Lest Democrats are letting their anger delude them into thinking otherwise, that is the objective reality of what is at stake. Right now, Republicans hold not just the White House – and thus the privilege of making Supreme Court nominations and dictating ICE policies and practices – but the Senate, the House of Representatives, 33 of 50 governors, both legislative chambers in 32 of 50 states, and a tightening grip on the Supreme Court. To put it in even more stark terms, the GOP is just two states short of being able to call a Constitutional Convention and seek to enshrine its political priorities in the U.S. Constitution; and don't think for a minute that possibility is lost on Republican strategists. So much for the demographics is destiny notion that is supposed to portend the Democrats being the majority party for decades to come; if there is a political party in America that is slipping into irrelevance, it is not the Republicans.

It feels like we are watching a slow-motion train wreck. One week after another, Donald Trump hands Democrats issues around which they might build a broad-based political coalition. One week he is actively destroying the alliances that have been central to America's post-World War II leadership in the world, while the next week he is cozying up to dictators – petty and otherwise. His growing trade war has conflated Canada with China, and has had the unintended consequence of torching the agricultural sector.
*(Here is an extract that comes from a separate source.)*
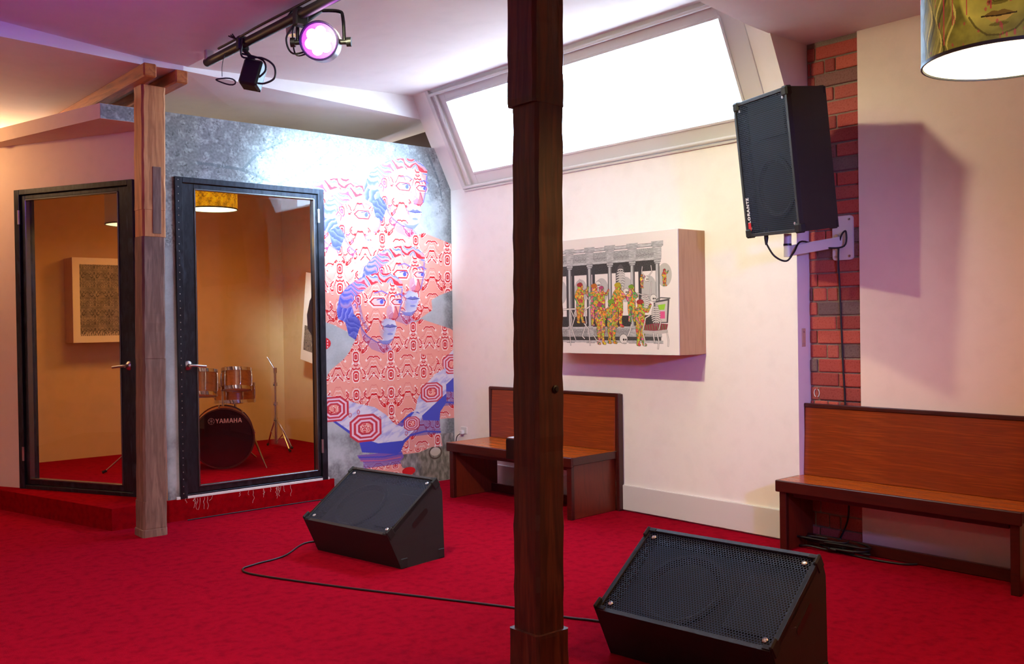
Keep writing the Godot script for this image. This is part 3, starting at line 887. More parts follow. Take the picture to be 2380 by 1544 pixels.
func build_wall_speaker():
	var n := Vector3(-0.382, -0.125, 0.916)
	var xf := facing(Vector3(3.698, 2.274, 0.596), n, -0.031)
	var t := thing("wall_speaker", "black loudspeaker tilted down on a bracket high on the brick strip", "speaker")
	t.transform = xf
	var W := 0.524
	var H := 0.787
	var D := 0.32
	var Wb := 0.35
	var hw := W * 0.5
	var hh := H * 0.5
	var plan := Basis(Vector3(1, 0, 0), Vector3(0, 0, 1), Vector3(0, 1, 0))
	# trapezium in plan, wider in front (z = 0) than at the back
	for s in [-1.0, 1.0]:
		var st := nb()
		prism(st, PackedVector2Array([Vector2(s * hw, 0), Vector2(s * (hw - 0.018), 0), Vector2(s * (Wb * 0.5 - 0.018), -D), Vector2(s * Wb * 0.5, -D)]), -hh, hh, Transform3D(plan, Vector3.ZERO))
		part("side_panel", st, M.cabinet, t)
		st = nb()
		prism(st, PackedVector2Array([Vector2(-hw + 0.018, 0), Vector2(hw - 0.018, 0), Vector2(Wb * 0.5 - 0.018, -D), Vector2(-Wb * 0.5 + 0.018, -D)]), s * hh, s * (hh - 0.018), Transform3D(plan, Vector3.ZERO))
		part("top_panel" if s > 0 else "bottom_panel", st, M.cabinet, t)
		part("rim", bb(Vector3(s * hw, -hh, -0.03), Vector3(s * (hw - 0.02), hh, 0.002)), M.cabinet, t)
		part("rim", bb(Vector3(-hw + 0.02, s * hh, -0.03), Vector3(hw - 0.02, s * (hh - 0.02), 0.002)), M.cabinet, t)
		for s2 in [-1.0, 1.0]:
			part("corner_cap", bx(Vector3(s * (hw - 0.022), s2 * (hh - 0.022), -0.016), Vector3(0.056, 0.056, 0.046), 0.01), M.rubber, t)
			part("corner_cap", bx(Vector3(s * (Wb * 0.5 - 0.02), s2 * (hh - 0.022), -D + 0.022), Vector3(0.052, 0.056, 0.05), 0.012), M.rubber, t)
			var st3 := nb()
			lathe(st3, [Vector2(0.008, 0), Vector2(0.008, 0.003), Vector2(0, 0.005)], 10, along(Vector3(s * (hw - 0.05), s2 * (hh - 0.05), -0.007), Vector3(0, 0, 1)))
			part("screw", st3, M.screw, t)
	part("back_panel", bb(Vector3(-Wb * 0.5 + 0.018, -hh + 0.018, -D), Vector3(Wb * 0.5 - 0.018, hh - 0.018, -D + 0.018)), M.cabinet, t)
	part("baffle", bb(Vector3(-hw + 0.045, -hh + 0.018, -0.08), Vector3(hw - 0.045, hh - 0.018, -0.065), 0), M.cone, t)
	cone_parts(t, Vector3(0, -0.13, -0.062), Vector3(0, 0, 1), 0.18)
	part("horn", bb(Vector3(-0.15, 0.15, -0.065), Vector3(0.15, 0.31, -0.05), 0.02), M.cone, t)
	var gr := part("grille", grille_sheet(Vector3(-hw + 0.02, -hh + 0.02, -0.007), Vector3.RIGHT, Vector3.UP, Vector3(0, 0, 1), W - 0.04, H - 0.04), M.grille, t)
	gr.set_meta("label", "perforated dark steel grille")
	# badge: red block and white lettering reading upwards
	var bd := Node3D.new()
	bd.name = "badge"
	t.add_child(bd)
	part("red_block", bb(Vector3(-hw + 0.024, -hh + 0.035, -0.005), Vector3(-hw + 0.052, -hh + 0.085, -0.002)), mat(col(190, 20, 30), 0.5), bd)
	var tm := text_mesh("LORANTZ", 0.026, 0.003)
	inst("lettering", tm, mat(col(225, 225, 228), 0.5), bd, Transform3D(Basis(Vector3(0, 1, 0), Vector3(-1, 0, 0), Vector3(0, 0, 1)), Vector3(-hw + 0.038, -hh + 0.155, -0.004)))
	# bracket on the brick
	var b := thing("speaker_bracket", "white steel wall plate and arm holding the loudspeaker", "bracket")
	var pl := nb()
	var rr := PackedVector2Array()
	for c in [[1, 1, 0], [-1, 1, 90], [-1, -1, 180], [1, -1, 270]]:
		for k in 5:
			var an := deg_to_rad(c[2] + k * 22.5)
			rr.append(Vector2(c[0] * 0.047, c[1] * 0.115) + Vector2(cos(an), sin(an)) * 0.02)
	prism(pl, rr, -0.128, -0.112, Transform3D(Basis.IDENTITY, Vector3(3.765, 1.893, 0)))
	part("wall_plate", pl, M.white_metal, b)
	for c in [[1, 1], [-1, 1], [1, -1], [-1, -1]]:
		var st := nb()
		lathe(st, [Vector2(0.008, 0), Vector2(0.008, 0.003), Vector2(0, 0.005)], 10, along(Vector3(3.765 + c[0] * 0.045, 1.893 + c[1] * 0.112, -0.112), Vector3(0, 0, 1)))
		part("screw", st, M.brushed, b)
	var arm0 := Vector3(3.758, 1.872, -0.112)
	var arm1 := Vector3(3.69, 1.80, 0.36)
	var ad := (arm1 - arm0)
	part("arm", bx(Vector3(0, 0, ad.length() * 0.5), Vector3(0.022, 0.062, ad.length()), 0.004), M.white_metal, b, facing(arm0, ad))
	var st4 := nb()
	tube(st4, [Vector3(3.69, 1.765, 0.37), Vector3(3.692, 1.90, 0.37)], 0.022, 14)
	part("pivot", st4, M.white_metal, b)
	st4 = nb()
	tube(st4, [Vector3(3.69, 1.83, 0.37), Vector3(3.69, 1.842, 0.37)], 0.0235, 14)
	part("pivot_collar", st4, M.black, b)
	var c1 := nb()
	tube(c1, [Vector3(3.735, 1.905, -0.112), Vector3(3.735, 1.905, -0.09)], 0.012, 10)
	part("bolt", c1, M.chrome, b)
	var c2 := nb()
	tube(c2, [Vector3(3.735, 1.835, -0.112), Vector3(3.735, 1.835, -0.09)], 0.012, 10)
	part("bolt", c2, M.chrome, b)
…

Trump's attacks on foreign automakers at a rally in Greenville, NC marked the highpoint in political irony, deafness or hubris – take your pick – as Greenville-Spartenberg is the home to BMW America, where the German automaker builds SUVs that it sells across the globe. When Trump vilified Harley-Davidson on Twitter a few weeks ago for responding rationally to his tariffs, he demonstrated to corporate America the risk of a president who is willing to use his bully pulpit and regulatory powers to settle political scores. And then, of course, there is his administration's treatment of asylum-seekers and their children, which has marked a fundamental assault on American notions of decency.

Just at the moment when one might imagine that a trans-partisan political response to Trumpism would be so easy to assemble – after all, a large subset of Americans must be yearning for a government that evinces a modicum of integrity, pursues reasonable and moderate public policies, provides desperately needed leadership against the rise of nationalism across the world, and does not assault their notions of integrity, fair play and decency one day after the next – the Democratic Party has chosen instead to turn its back on the political center and chart what could be a path to its own destruction. Nate Silver summed it up the other day, when he commented that "The notion that moderation wins elections more often than not isn’t going to persuade many people after 2016, even though it might happen to be true. The mostly young Democratic activists who are pushing to abolish ICE feel like the Democratic establishment totally misunderstands politics and are responsible for the Democrats’ electoral predicament." 

Progressive Democrats may be convinced that a majority of the country think the way they do; that if given the chance, a majority of Americans would vote for their agenda, despite the fact that just two years ago a majority of Democrats chose not to. Those who are inspired by Alexandria Ocasio-Cortez' inspirational words should take note of the fact that her victory was hardly a robust endorsement of her democratic socialist platform: Her 57% winning percentage in an election that had 11.8% turnout means that only 6.7% of eligible voters in her district actually cast a ballot for her.

Nate Silver may be right that young progressives don't want to hear that moderation wins elections, but they – and aspiring party leaders pandering to them – should consider the alternatives. Given the Trump administration policies – and what the future could look like if Republicans gain rather than lose ground in the fall – even progressive Democrats might conclude that this time around, to paraphrase Vince Lombardi, winning isn't everything, it is the only thing.